WASHINGTON — In the nearly four years since the Sept. 11 attacks, security experts scouring American cities have found -- as London learned Thursday -- that public transit systems are among the most vulnerable and most difficult targets to defend from terrorists.
Yet such systems have received just $250 million in federal funding to beef up security since 2001, compared with $18 billion for the nation's airports. Regional transit systems have spent $2 billion of their own on security enhancement, industry officials say, but have identified $6 billion more in needed improvements.
Local officials have taken steps. In Southern California, for instance, transit operators have built security fences along some stretches of rail, installed sensors and cameras at stations and stepped up patrols.
New York City officers are sometimes assigned to every train at rush hour. The nation's capital has sensors to detect chemical attacks. In San Francisco's Bay Area Rapid Transit system, SWAT teams conduct random patrols.
But officials nationwide acknowledge that because buses and trains must be easily accessible to riders, it is nearly impossible to completely secure them.
"You do everything humanly possible to ensure people's safety. But it's an open society," said New York transit spokesman Tom Kelly. "You could do it like the airport, but nobody'd get there."
Thursday's attacks reignited debate over whether considerably more money should be spent on measures that officials argue could increase safety -- and, if so, where the money would come from.
Transit has proved to be one of the toughest cost-benefit analyses in all of homeland security: Could massive capital expenditures really bring large improvements in security?
Many measures taken so far support general crime prevention as well as accident and disaster responses. But some expensive new systems sought by transit officials would be helpful only against terrorism.
"We're all kind of concerned that we may not be as equipped as we need to be," said Richard A. White, general manager of the Washington Metropolitan Area Transit Authority, the nation's second-largest subway system. "We really feel like there hasn't been enough attention at the federal level."
Some terrorism experts say the federal funding disparity between mass-transit and air-travel security makes sense because the Sept. 11 attacks targeted airlines and because airports are far easier to secure than subways, trains, buses and ferries.
"We cannot realistically apply an aviation security model to surface transportation," said Brian Michael Jenkins, director of the Mineta Transportation Institute's National Transportation Security Center in San Jose and a terrorism expert at the Santa Monica-based Rand Corp. think tank.
"We have about 800 million passenger boardings a year on airplanes. We have 430 commercial airports," Jenkins said, compared with about 25 billion boardings on buses, trains and subways each year. "It would take an army" of screeners to check public transit passengers.
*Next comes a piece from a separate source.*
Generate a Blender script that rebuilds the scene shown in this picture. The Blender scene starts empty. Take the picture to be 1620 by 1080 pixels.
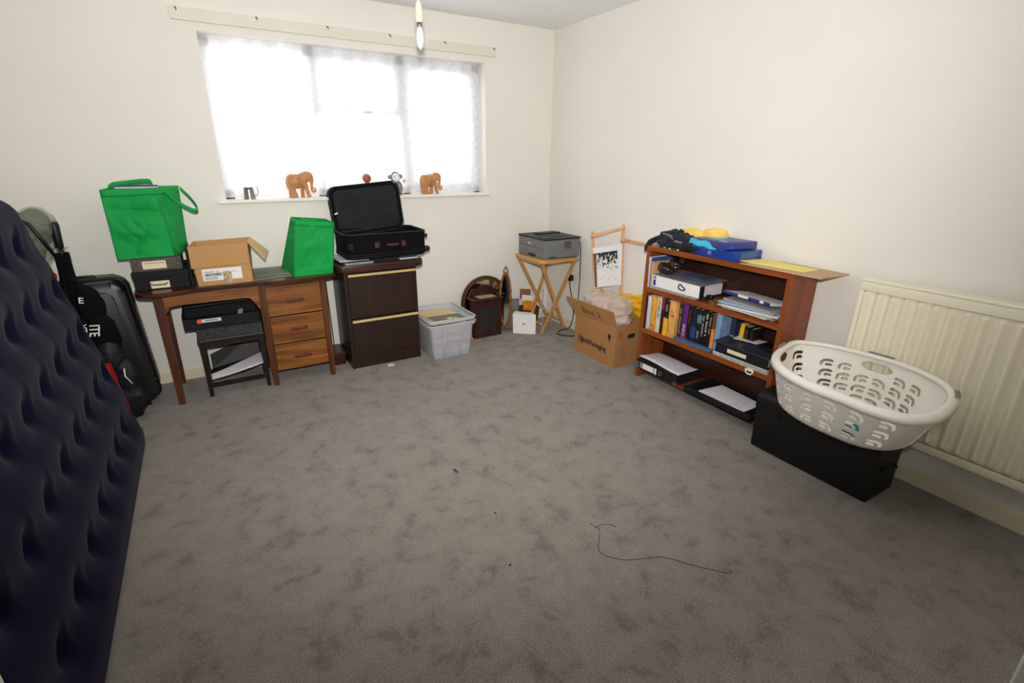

But public transit advocates said there were steps that would make the system significantly safer -- and would not bankrupt the federal government.
"We think public transit riders are being treated as second-class citizens," said Rose Sheridan, a vice president of the American Public Transit Assn., which represents regional transit systems.
Local transit officials have wish lists of projects they say would enhance their ability to thwart a terrorist attack, as well as other dangers.
They would like to purchase new communications systems and to install more closed-circuit cameras on trains and city buses. They would like intruder detection systems at tunnel openings and other entrances. And larger cities want to install automatic chemical and radiological detectors like equipment used in Washington.
But few agencies have the resources to buy that kind of equipment.
Public transit agencies are funded by a combination of local, state and federal money. Fares provide about 36% of operating funds -- which pay for personnel and the like -- with state and local governments making up nearly all the rest. But when it comes to capital funding -- which covers buildings, vehicles and so forth -- the largest single source is the federal government, which provides 47%.
"The greatest challenge funding-wise is for capital measures," said Greg Hull, the American Public Transit Assn.'s director of operations, safety and security. "Our systems are limited in their ability to force such funding."
Because public transit systems are designed and operated regionally, there have been few national efforts to assess their vulnerability to a terrorist attack or to assess how much it would cost to make them safer.